Parliament will stop sitting from February 27 and the election campaign will finish on 13 March.

The general elections come four years after Aznar  won his second term and his conservative Popular Party(PP) swept to its first absolute majority in the lower house of parliament.

Aznar will not be a candidate in the next elections.

Instead, he will be replaced by the head of the PP party, Mariano Rajoy.

Rajoy, who has been an experienced head of the party for many years, is seen as a “safe pair of hands” and is expected to win.

The main opposition party is the social-democratic PSOE party, headed by  Jose Luis Zapatero.

Though he is also an experienced politician, Zapatero is widely seen as lacking any charisma.

Pundits expect his party to lose again, but the result may be close.

The main issue will,  predictably, be  the economy. Though Spain’s economy is still expanding, it has one of the highest levels of unemployment in Europe with 11 per cent of the workforce out of work.

Two other issues which may prove testing for the Government are its handling of the Iraq war and the Prestige tanker disaster.

Though the capture of Saddam Hussein has helped Aznar’s public standing, more than 80 percent of the Spanish public were said by surveys to be against the invasion of Iraq.

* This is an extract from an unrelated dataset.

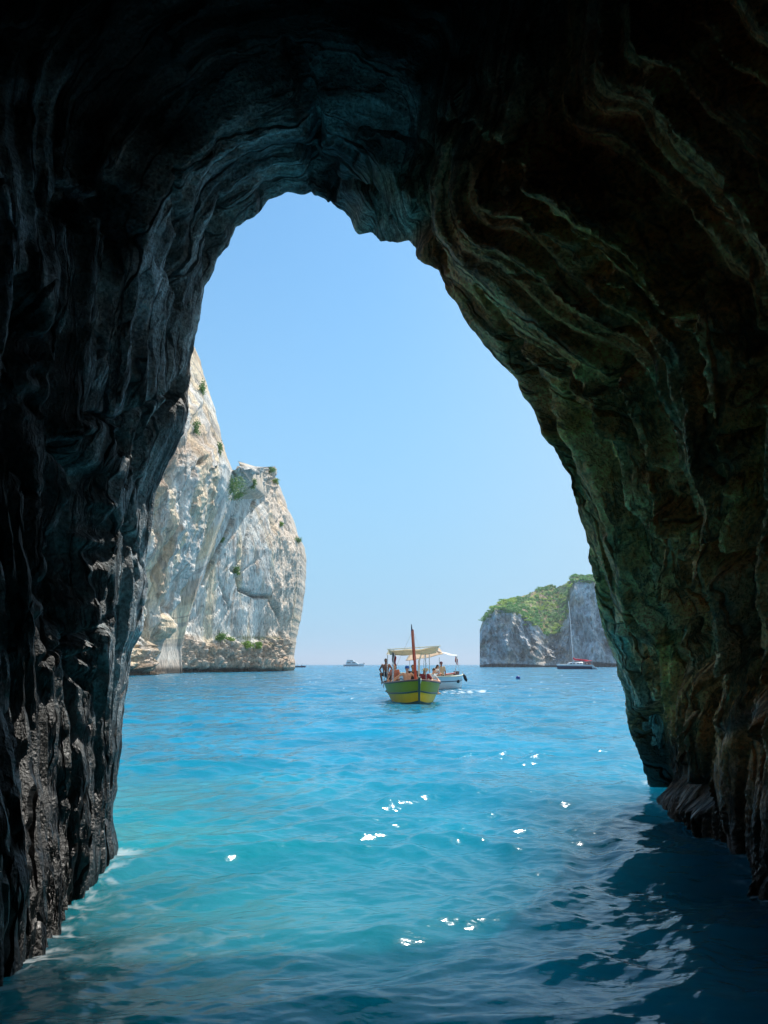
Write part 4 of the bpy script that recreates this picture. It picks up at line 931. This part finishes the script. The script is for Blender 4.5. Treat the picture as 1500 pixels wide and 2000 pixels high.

The murder of seven secret service agents in an ambush near Baghdad in November and their subsequent public funerals during a national day of mourning once again focused the country’s attention on the issue.

Aznar’s government was widely seen to have mishandled the Prestige tanker disaster, in which the oil tanker sank off the coast of Galicia in November 2002, spilling 77,000 tonnes of fuel and causing widespread environmental damage.

The World Wildlife Fund warned the spill could damage fishing, tourism and natural habitats for the next decade, at a cost of EUR 5 billion euros ($6.05 billion).